START Input rows

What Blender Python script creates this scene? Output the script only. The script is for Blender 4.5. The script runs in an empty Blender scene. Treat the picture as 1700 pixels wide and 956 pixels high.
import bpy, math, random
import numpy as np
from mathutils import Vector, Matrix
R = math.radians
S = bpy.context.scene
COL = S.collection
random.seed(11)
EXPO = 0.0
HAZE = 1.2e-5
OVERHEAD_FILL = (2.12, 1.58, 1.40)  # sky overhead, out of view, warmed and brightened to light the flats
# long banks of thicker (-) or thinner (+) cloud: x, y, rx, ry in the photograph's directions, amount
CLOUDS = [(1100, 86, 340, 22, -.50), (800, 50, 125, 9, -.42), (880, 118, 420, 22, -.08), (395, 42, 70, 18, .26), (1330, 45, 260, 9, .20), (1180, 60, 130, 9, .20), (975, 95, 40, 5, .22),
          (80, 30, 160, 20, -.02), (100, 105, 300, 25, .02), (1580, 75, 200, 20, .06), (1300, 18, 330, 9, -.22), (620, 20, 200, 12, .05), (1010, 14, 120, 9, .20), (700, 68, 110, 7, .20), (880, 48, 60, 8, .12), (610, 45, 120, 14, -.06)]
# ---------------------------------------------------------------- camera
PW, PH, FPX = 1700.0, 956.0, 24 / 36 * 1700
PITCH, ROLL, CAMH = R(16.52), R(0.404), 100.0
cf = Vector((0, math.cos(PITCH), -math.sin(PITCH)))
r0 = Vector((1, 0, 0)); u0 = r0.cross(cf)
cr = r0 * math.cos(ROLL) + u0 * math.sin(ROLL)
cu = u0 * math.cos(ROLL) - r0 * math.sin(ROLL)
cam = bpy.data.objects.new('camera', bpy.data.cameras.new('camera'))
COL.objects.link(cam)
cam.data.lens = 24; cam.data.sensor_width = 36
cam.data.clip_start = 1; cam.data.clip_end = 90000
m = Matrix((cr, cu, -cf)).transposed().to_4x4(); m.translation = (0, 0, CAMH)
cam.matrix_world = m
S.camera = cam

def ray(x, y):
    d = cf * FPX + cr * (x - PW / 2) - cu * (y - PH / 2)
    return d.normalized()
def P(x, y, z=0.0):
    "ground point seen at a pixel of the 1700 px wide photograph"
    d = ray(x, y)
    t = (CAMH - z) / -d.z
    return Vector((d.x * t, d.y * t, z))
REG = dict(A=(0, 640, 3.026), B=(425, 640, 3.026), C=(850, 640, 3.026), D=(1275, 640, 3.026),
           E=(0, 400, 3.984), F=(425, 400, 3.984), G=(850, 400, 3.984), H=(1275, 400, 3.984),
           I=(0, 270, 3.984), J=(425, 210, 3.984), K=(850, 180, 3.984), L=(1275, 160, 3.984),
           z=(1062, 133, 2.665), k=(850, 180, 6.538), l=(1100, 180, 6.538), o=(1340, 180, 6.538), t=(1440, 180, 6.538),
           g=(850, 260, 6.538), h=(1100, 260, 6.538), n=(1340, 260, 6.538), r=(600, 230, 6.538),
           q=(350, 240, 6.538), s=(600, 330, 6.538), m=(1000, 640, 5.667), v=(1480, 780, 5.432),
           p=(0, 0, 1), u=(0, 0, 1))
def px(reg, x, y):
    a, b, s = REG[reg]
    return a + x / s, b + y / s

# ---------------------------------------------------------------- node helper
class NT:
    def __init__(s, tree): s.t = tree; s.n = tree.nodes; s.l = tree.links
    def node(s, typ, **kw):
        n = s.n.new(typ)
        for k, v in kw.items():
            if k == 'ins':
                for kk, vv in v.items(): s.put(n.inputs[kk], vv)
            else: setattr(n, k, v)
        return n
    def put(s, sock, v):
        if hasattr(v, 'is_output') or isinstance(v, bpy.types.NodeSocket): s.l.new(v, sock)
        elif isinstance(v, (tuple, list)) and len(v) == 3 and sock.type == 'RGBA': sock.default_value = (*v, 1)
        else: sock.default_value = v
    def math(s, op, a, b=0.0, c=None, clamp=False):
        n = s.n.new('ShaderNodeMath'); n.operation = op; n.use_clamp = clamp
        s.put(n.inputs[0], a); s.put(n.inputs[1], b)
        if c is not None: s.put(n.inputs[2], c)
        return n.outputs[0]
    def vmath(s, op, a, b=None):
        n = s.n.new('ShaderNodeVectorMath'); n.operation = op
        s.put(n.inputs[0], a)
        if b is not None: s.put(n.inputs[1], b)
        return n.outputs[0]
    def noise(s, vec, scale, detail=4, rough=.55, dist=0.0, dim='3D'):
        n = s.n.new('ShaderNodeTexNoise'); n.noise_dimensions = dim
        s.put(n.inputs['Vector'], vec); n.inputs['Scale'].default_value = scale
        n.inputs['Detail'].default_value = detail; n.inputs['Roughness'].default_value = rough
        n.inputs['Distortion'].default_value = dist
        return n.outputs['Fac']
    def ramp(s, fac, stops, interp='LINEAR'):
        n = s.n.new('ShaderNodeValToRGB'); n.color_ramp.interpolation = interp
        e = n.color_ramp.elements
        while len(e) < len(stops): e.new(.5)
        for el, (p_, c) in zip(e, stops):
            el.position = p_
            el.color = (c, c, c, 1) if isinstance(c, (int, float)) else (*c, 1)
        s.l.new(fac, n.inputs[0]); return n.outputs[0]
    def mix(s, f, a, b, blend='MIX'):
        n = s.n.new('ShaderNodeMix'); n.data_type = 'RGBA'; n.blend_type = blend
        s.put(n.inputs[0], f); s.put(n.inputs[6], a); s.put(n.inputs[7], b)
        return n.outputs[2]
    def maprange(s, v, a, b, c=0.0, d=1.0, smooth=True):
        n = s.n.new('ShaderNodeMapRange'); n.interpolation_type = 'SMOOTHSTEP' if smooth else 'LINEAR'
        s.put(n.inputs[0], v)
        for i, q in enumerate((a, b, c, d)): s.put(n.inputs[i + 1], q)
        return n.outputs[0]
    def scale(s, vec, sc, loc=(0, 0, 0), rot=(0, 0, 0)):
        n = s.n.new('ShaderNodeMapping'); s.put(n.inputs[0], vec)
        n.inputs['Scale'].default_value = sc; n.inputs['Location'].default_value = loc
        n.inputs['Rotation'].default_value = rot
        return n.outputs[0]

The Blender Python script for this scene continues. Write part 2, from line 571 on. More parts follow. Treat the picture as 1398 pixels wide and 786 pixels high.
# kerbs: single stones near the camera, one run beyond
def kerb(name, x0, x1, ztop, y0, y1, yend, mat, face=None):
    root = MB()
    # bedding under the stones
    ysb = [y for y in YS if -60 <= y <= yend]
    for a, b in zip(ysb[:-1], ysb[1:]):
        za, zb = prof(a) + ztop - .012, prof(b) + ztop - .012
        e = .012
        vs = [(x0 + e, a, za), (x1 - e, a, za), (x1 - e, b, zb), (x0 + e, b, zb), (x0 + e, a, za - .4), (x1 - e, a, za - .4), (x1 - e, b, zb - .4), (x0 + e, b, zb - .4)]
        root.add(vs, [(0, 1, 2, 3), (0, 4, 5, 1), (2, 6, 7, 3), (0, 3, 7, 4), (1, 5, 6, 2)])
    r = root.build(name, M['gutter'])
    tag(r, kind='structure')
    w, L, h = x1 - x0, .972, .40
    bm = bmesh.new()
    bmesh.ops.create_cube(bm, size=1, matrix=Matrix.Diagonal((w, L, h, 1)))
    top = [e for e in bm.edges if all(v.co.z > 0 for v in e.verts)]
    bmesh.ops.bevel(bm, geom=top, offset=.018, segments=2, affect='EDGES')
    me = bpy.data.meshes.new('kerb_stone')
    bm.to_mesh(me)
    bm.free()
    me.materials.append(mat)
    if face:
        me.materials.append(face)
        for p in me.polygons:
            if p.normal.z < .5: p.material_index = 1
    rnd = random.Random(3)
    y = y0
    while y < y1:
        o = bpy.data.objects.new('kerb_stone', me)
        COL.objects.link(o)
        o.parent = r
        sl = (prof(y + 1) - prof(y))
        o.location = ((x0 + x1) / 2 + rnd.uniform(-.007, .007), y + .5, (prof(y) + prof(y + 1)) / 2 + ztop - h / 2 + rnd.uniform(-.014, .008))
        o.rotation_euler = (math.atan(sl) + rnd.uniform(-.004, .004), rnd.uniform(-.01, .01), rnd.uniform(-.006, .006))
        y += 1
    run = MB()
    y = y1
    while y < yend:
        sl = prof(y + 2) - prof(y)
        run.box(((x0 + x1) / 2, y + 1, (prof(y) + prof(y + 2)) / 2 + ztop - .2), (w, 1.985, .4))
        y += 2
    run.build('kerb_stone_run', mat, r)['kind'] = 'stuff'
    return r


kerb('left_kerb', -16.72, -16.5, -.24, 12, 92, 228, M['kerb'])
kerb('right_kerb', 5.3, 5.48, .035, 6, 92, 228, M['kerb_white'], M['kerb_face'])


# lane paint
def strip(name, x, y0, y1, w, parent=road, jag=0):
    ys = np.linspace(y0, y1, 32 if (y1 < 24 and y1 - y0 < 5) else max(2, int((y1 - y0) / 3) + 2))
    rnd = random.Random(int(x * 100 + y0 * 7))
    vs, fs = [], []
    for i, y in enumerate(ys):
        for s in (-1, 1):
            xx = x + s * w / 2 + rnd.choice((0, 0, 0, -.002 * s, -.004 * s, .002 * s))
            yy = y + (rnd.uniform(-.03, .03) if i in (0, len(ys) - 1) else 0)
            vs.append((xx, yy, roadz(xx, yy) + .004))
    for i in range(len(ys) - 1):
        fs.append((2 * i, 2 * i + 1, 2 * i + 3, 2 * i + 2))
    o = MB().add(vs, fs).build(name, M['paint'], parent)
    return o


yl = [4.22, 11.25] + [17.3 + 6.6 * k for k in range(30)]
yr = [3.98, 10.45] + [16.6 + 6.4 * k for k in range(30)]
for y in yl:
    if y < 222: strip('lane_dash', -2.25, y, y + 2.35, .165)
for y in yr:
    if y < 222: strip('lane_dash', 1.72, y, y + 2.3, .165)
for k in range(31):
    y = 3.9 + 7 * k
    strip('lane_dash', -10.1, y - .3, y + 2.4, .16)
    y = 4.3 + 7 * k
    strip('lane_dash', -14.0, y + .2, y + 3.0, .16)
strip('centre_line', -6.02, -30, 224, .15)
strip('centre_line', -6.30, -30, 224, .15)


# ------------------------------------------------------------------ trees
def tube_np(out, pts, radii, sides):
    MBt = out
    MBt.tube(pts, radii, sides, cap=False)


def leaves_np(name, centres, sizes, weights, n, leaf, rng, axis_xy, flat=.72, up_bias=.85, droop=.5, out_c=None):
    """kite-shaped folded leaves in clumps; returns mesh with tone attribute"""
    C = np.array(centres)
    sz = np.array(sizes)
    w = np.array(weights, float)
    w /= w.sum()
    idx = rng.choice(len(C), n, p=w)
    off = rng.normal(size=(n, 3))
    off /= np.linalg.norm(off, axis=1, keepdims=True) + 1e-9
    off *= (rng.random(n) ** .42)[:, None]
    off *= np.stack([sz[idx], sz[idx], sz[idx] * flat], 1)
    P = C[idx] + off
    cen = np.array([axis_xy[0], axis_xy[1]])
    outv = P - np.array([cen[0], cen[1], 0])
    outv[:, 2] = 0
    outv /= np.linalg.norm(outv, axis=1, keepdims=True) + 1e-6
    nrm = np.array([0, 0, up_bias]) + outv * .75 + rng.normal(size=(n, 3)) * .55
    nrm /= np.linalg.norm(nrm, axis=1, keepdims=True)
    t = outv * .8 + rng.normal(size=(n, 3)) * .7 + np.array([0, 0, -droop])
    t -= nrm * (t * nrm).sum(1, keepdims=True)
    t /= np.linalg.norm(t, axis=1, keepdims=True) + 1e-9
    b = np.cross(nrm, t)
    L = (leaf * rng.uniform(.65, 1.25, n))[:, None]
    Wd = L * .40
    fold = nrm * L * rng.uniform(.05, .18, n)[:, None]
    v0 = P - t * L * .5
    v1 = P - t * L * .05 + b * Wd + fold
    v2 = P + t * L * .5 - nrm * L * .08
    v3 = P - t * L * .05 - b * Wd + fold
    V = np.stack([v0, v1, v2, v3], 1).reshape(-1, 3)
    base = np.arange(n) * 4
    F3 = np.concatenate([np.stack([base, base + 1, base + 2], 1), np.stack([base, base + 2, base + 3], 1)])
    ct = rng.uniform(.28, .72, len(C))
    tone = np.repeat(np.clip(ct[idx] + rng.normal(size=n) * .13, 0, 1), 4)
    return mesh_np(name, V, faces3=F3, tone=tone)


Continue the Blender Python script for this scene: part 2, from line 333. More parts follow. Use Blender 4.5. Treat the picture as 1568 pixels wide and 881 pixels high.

END Input rows

Pick out the lines that include the word "scene" and write them out.

What Blender Python script creates this scene? Output the script only. The script is for Blender 4.5. The script runs in an empty Blender scene. Treat the picture as 1700 pixels wide and 956 pixels high.
S = bpy.context.scene
The Blender Python script for this scene continues. Write part 2, from line 571 on. More parts follow. Treat the picture as 1398 pixels wide and 786 pixels high.
Continue the Blender Python script for this scene: part 2, from line 333. More parts follow. Use Blender 4.5. Treat the picture as 1568 pixels wide and 881 pixels high.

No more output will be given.